WORK REQUIRED:
In the lines below, output everything from the first line through the line containing "scene.camera = cam" exactly as it is. Pictures are not part of the output.
────────────────────────────────────────
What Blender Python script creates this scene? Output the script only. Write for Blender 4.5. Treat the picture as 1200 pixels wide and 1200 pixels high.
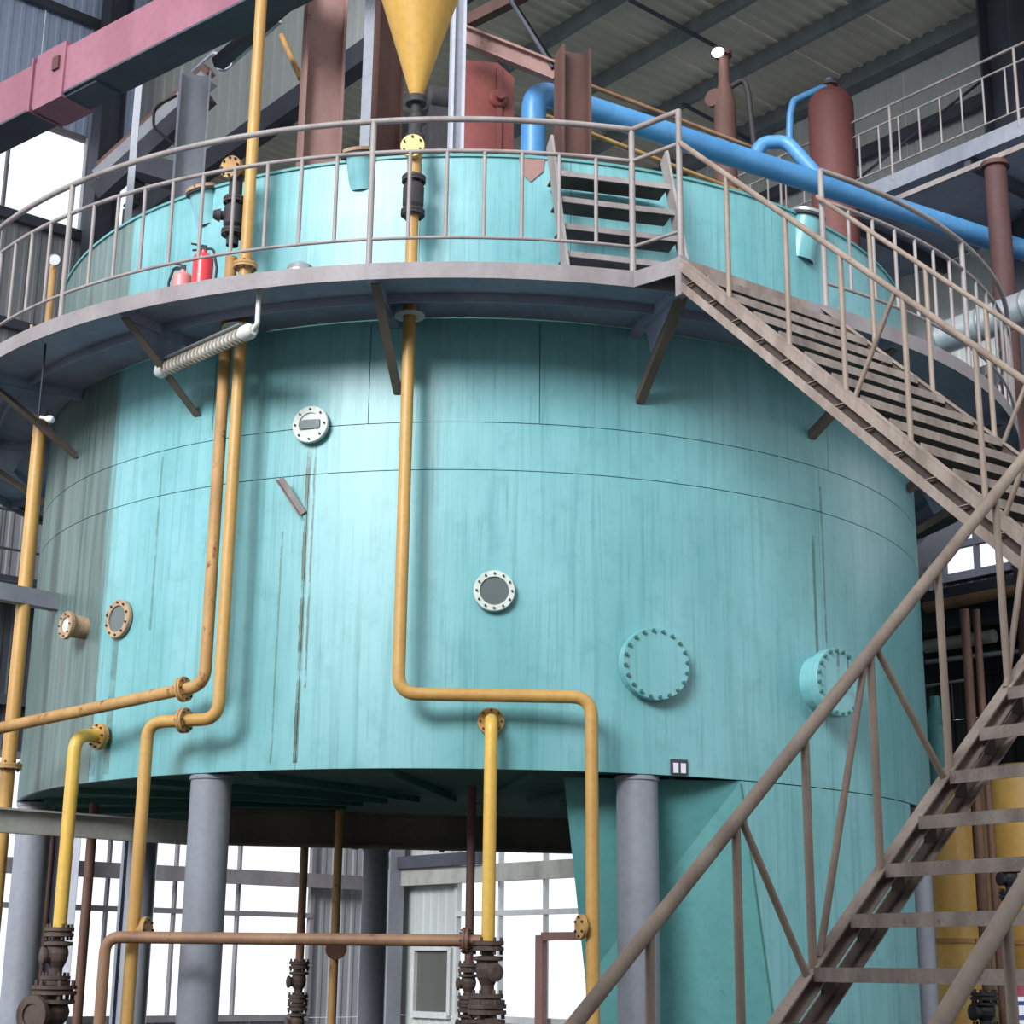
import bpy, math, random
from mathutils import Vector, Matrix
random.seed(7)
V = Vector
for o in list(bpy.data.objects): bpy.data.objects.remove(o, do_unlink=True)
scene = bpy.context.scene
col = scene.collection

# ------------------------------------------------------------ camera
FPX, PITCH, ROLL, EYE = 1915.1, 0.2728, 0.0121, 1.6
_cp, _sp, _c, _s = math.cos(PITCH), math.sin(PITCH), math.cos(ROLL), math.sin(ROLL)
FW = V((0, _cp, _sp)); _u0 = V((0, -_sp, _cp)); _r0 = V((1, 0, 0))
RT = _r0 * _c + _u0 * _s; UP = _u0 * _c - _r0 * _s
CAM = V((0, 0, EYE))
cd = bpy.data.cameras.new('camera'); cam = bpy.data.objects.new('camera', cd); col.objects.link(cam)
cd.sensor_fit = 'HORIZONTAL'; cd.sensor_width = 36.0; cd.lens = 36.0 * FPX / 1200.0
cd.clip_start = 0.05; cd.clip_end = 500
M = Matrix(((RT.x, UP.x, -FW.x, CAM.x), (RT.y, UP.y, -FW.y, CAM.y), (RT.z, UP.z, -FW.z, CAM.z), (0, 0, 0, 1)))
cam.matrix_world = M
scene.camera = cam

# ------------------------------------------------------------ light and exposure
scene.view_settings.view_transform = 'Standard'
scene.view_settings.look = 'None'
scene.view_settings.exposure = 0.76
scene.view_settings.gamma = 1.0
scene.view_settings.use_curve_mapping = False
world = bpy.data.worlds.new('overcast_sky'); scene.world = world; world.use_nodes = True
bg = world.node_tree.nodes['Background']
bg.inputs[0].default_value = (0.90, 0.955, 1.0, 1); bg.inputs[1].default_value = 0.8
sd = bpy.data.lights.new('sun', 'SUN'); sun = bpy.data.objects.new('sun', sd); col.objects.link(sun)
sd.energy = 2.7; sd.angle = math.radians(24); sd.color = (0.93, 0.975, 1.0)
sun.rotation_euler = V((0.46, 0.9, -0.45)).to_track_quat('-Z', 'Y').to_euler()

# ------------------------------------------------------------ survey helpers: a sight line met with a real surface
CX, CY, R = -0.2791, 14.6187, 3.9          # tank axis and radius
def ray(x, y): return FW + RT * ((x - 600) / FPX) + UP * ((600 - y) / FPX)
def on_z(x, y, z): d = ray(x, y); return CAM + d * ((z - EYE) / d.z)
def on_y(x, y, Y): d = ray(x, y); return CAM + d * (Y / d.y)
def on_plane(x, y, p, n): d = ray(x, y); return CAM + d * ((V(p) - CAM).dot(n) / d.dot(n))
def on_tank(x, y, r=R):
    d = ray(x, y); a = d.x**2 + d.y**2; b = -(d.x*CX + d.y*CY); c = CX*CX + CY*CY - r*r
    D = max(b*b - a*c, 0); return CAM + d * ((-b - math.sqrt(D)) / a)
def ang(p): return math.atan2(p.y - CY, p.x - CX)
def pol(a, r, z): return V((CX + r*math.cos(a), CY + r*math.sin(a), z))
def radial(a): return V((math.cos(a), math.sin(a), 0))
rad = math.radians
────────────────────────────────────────
RESPONSE FOR THIS EXERCISE:
What Blender Python script creates this scene? Output the script only. Write for Blender 4.5. Treat the picture as 1200 pixels wide and 1200 pixels high.
import bpy, math, random
from mathutils import Vector, Matrix
random.seed(7)
V = Vector
for o in list(bpy.data.objects): bpy.data.objects.remove(o, do_unlink=True)
scene = bpy.context.scene
col = scene.collection

# ------------------------------------------------------------ camera
FPX, PITCH, ROLL, EYE = 1915.1, 0.2728, 0.0121, 1.6
_cp, _sp, _c, _s = math.cos(PITCH), math.sin(PITCH), math.cos(ROLL), math.sin(ROLL)
FW = V((0, _cp, _sp)); _u0 = V((0, -_sp, _cp)); _r0 = V((1, 0, 0))
RT = _r0 * _c + _u0 * _s; UP = _u0 * _c - _r0 * _s
CAM = V((0, 0, EYE))
cd = bpy.data.cameras.new('camera'); cam = bpy.data.objects.new('camera', cd); col.objects.link(cam)
cd.sensor_fit = 'HORIZONTAL'; cd.sensor_width = 36.0; cd.lens = 36.0 * FPX / 1200.0
cd.clip_start = 0.05; cd.clip_end = 500
M = Matrix(((RT.x, UP.x, -FW.x, CAM.x), (RT.y, UP.y, -FW.y, CAM.y), (RT.z, UP.z, -FW.z, CAM.z), (0, 0, 0, 1)))
cam.matrix_world = M
scene.camera = cam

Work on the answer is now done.